→ Given exercise:
Set down the material exactly as given, please, from its first line through the line that includes "far = Vector((x1, y1))".

→ Dataset section:
((

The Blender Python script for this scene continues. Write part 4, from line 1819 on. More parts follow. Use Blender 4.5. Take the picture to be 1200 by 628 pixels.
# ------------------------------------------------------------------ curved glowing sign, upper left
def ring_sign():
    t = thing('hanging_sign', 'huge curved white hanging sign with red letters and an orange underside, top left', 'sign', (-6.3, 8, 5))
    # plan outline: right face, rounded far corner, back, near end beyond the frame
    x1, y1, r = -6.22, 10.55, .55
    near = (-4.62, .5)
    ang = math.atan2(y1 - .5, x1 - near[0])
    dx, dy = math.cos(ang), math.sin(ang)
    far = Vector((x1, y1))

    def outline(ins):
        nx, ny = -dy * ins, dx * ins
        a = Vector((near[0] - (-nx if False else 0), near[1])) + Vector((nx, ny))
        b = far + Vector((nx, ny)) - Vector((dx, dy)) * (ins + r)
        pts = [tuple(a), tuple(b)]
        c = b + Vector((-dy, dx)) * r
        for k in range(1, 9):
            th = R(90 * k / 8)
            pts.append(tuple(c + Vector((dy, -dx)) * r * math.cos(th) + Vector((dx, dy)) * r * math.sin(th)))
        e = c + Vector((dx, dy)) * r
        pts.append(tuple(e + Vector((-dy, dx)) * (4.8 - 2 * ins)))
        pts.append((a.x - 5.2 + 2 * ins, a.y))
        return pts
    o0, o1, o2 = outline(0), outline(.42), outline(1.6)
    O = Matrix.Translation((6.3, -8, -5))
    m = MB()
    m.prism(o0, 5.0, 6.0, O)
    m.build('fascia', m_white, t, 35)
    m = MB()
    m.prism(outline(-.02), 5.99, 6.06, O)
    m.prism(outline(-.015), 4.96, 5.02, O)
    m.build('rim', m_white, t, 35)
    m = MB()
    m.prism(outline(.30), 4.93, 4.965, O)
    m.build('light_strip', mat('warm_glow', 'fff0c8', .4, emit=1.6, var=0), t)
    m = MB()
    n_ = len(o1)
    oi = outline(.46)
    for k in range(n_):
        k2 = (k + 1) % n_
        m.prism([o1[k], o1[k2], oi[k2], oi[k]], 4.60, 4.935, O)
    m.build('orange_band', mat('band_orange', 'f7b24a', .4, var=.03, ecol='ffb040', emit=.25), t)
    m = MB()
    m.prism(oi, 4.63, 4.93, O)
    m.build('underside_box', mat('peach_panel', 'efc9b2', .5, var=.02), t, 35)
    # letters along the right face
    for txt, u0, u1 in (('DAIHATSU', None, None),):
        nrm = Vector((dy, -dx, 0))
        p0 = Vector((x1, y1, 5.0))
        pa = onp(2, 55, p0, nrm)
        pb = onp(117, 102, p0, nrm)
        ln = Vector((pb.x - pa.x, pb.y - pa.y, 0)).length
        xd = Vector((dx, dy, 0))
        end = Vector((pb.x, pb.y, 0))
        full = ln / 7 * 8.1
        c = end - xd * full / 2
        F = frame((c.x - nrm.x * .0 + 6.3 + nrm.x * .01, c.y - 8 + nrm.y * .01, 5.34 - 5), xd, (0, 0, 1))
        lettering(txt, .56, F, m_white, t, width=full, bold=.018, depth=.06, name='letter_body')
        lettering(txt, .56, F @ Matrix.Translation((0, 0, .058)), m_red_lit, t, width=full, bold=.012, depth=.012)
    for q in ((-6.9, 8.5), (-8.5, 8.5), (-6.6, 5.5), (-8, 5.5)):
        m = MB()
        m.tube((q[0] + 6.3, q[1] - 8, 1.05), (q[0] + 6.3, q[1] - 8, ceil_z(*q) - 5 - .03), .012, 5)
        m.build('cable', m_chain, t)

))

→ Result for this task:
The Blender Python script for this scene continues. Write part 4, from line 1819 on. More parts follow. Use Blender 4.5. Take the picture to be 1200 by 628 pixels.
# ------------------------------------------------------------------ curved glowing sign, upper left
def ring_sign():
    t = thing('hanging_sign', 'huge curved white hanging sign with red letters and an orange underside, top left', 'sign', (-6.3, 8, 5))
    # plan outline: right face, rounded far corner, back, near end beyond the frame
    x1, y1, r = -6.22, 10.55, .55
    near = (-4.62, .5)
    ang = math.atan2(y1 - .5, x1 - near[0])
    dx, dy = math.cos(ang), math.sin(ang)
    far = Vector((x1, y1))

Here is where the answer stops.